Motivo di controversia può essere tuttora - come già per l’art. #1074# - precisare il significato della frase “dopo di lui”; va questa intesa nel senso “alla sua morte”, oppure nel senso che il donante si sia riservato l’usufrutto a termine, cioè per un tempo determinato? L’interpretazione esatta è la prima, la quale non urta, come si potrebbe credere, contro il divieto dell’usufrutto successivo, perché sotto tale forma è considerato e proibito quell'usufrutto che viene conferito successivamente a persone diverse dal testatore dopo la sua morte.
Qual’è la situazione giuridica del donante a cui favore esiste una riserva d’usufrutto? Egli non è tenuto a prestare cauzione, né deve procedere alla compilazione dell’inventario, poiché questo è sostituito dallo stato estimativo se si tratta di donazione di cose mobili. Durante il godimento dell’usufrutto, egli può, senza dubbio, esercitare tutte le facoltà di un usufruttuario; può anche cedere ad altri l’esercizio, ma può riservarsi poteri più ampi di quelli spettanti ad ogni usufruttuario? L’interrogativo fu posto dalla dottrina, che, concorde la giurisprudenza, ritenne - e giustamente - valida una tale clausola, purché non avesse attribuito al donante i poteri d’un proprietario.
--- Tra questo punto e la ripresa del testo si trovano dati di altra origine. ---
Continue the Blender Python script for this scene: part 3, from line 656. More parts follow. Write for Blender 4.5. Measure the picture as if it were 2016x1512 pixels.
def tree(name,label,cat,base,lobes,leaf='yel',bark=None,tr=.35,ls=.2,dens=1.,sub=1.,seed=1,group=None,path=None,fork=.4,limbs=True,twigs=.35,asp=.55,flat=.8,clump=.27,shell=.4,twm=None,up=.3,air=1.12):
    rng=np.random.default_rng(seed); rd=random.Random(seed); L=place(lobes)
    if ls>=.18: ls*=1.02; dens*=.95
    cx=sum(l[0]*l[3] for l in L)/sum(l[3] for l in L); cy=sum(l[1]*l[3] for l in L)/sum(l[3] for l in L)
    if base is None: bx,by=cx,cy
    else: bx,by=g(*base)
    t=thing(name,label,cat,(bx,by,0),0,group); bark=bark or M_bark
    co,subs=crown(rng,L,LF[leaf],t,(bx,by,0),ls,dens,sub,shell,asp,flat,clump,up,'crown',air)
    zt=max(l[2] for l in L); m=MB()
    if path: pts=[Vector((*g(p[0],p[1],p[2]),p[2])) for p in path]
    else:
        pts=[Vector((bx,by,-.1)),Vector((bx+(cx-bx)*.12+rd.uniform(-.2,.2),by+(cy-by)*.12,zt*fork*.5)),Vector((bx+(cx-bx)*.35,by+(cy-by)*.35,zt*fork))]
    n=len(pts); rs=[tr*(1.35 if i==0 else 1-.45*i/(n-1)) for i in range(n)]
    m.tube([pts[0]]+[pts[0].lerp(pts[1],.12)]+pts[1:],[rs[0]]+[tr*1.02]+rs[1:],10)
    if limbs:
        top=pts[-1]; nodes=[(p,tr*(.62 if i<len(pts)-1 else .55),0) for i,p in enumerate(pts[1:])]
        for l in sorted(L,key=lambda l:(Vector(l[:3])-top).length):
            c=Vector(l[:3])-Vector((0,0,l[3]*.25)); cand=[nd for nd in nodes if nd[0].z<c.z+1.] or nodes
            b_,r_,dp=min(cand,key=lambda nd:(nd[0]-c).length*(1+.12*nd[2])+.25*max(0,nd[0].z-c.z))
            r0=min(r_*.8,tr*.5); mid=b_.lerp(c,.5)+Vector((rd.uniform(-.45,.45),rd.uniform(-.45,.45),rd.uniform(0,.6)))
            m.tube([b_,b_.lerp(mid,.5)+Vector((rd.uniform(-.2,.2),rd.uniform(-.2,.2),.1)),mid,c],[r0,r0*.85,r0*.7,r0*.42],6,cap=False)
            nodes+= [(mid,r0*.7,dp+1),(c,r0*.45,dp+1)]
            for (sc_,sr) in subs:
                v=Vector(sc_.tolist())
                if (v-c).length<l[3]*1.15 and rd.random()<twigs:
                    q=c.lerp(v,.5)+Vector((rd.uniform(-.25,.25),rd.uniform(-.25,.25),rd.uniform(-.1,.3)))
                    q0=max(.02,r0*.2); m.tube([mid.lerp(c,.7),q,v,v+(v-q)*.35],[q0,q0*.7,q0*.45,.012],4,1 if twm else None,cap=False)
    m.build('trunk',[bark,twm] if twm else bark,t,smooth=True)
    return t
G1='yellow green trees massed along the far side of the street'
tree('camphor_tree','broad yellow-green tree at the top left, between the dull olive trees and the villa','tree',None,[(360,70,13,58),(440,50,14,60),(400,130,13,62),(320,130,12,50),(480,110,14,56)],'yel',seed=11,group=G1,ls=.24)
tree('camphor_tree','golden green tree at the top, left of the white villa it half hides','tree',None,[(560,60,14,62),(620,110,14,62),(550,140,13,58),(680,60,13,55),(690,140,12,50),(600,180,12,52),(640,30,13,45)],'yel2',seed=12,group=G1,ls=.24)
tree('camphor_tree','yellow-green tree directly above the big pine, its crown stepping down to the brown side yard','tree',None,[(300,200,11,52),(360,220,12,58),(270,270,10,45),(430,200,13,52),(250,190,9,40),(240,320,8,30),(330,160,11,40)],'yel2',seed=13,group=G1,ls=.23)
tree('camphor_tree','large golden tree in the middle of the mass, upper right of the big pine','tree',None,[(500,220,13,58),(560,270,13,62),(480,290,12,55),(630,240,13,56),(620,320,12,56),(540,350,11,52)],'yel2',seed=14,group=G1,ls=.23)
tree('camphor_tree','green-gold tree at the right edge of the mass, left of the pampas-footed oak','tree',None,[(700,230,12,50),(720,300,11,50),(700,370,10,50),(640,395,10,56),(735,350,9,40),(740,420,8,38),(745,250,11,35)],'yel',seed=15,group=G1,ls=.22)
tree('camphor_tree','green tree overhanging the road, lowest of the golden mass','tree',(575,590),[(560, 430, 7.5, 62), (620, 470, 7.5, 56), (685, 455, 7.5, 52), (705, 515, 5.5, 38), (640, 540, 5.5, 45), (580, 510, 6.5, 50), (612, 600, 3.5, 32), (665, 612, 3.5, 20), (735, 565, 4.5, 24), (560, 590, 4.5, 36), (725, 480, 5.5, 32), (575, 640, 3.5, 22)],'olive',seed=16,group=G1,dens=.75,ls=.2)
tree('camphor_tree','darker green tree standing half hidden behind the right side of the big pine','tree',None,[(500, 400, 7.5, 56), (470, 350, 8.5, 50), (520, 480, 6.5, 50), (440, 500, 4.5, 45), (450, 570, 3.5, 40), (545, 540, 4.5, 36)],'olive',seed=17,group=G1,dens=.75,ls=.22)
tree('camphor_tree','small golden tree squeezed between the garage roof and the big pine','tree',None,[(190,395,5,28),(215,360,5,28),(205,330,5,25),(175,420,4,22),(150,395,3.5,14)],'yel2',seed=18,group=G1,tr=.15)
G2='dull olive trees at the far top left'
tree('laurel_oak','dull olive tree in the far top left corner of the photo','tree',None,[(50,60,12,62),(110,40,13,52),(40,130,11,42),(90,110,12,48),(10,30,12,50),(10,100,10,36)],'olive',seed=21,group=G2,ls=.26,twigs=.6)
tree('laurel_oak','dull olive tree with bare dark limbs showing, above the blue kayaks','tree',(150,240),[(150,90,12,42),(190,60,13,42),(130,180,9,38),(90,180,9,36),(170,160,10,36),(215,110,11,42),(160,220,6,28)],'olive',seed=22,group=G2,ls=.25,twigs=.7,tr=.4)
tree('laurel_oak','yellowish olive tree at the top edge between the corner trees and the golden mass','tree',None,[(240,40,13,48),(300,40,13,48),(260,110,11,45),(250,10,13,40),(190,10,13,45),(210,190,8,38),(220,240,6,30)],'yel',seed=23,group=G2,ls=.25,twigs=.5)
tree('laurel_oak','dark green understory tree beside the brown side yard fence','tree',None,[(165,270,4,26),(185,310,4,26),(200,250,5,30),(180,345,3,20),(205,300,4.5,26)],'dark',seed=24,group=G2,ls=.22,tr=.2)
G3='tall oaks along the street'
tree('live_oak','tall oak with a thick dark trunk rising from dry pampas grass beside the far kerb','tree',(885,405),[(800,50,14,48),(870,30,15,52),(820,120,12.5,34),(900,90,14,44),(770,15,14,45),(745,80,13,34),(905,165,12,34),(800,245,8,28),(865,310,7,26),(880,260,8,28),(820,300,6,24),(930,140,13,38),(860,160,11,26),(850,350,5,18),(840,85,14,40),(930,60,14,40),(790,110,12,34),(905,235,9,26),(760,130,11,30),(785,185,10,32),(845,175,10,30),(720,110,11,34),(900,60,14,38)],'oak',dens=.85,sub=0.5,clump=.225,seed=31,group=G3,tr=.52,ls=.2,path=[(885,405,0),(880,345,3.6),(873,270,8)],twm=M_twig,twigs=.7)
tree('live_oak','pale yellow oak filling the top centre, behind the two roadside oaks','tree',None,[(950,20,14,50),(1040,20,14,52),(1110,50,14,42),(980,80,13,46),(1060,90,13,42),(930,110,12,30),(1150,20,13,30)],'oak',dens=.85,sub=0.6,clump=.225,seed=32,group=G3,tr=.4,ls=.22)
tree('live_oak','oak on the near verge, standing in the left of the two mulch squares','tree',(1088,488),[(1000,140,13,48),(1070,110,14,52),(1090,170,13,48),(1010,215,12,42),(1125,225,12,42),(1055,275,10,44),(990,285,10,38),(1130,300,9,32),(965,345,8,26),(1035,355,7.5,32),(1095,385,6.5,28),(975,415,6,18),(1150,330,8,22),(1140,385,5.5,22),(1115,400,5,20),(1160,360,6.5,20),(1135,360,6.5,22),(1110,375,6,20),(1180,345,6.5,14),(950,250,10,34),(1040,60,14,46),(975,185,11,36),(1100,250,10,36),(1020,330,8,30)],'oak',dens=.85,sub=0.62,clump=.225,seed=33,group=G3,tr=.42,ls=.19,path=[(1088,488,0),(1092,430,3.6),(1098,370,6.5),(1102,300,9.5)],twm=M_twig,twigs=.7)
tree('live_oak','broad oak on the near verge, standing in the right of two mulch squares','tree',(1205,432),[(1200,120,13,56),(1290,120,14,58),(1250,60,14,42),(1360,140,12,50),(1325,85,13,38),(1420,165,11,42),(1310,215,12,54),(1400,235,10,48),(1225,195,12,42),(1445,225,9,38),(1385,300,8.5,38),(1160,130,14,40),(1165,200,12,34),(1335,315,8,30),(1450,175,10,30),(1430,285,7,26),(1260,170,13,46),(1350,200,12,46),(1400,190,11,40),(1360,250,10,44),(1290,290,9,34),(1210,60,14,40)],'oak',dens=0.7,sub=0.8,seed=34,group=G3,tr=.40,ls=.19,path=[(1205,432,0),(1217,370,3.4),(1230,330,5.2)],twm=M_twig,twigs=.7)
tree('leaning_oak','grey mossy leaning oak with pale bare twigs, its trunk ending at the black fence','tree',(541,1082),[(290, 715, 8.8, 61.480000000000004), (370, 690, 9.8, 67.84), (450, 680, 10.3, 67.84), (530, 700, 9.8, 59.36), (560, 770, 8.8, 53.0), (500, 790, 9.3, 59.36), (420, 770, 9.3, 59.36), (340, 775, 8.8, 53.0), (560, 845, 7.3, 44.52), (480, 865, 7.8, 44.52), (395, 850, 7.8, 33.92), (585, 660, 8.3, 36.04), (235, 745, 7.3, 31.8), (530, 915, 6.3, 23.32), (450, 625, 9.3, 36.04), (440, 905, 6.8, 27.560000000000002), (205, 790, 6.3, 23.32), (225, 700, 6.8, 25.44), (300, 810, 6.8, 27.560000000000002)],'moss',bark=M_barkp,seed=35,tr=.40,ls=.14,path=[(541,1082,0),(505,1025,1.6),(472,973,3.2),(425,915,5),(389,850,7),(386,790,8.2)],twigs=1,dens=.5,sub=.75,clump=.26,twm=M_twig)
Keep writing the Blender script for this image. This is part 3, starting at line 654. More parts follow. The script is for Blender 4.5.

Estintosi l’usufrutto, le cose vanno restituite al proprietario; su tal punto nulla dice il codice, che non ha ripetuto la disposizione dell’art. #1076# del precedente codice del 1865, bene considerata come una ripetizione dell’allora art. #484#. Comunque, a quel fine, sono da distinguere due ipotesi: 1) che i beni donati continuino ad esistere al termine dell’usufrutto: in tal caso il donatario che consolida la proprietà con l’usufrutto deve riceverli così come si trovano; se vi è stata colpa da parte dell’usufruttuario nell’uso delle cose, il donatario ha diritto di essere risarcito per tale deprezzamento colposo; 2) che i beni donati non esistano più: in tal caso - che comprende anche quello di beni che non si possono usare senza consumo - occorre precisare se la distruzione è avvenuta per forza maggiore (e quindi anche per vetustà) ed allora il donatario nulla può pretendere; se, invece, la distruzione è dovuta a colpa o dolo del donante, il donatario ha diritto al valore attribuito ai beni ed egli potrà domandare anche il valore delle cose quae usu consumuntur, essendo ovvio che la loro distruzione non può dirsi fortuita.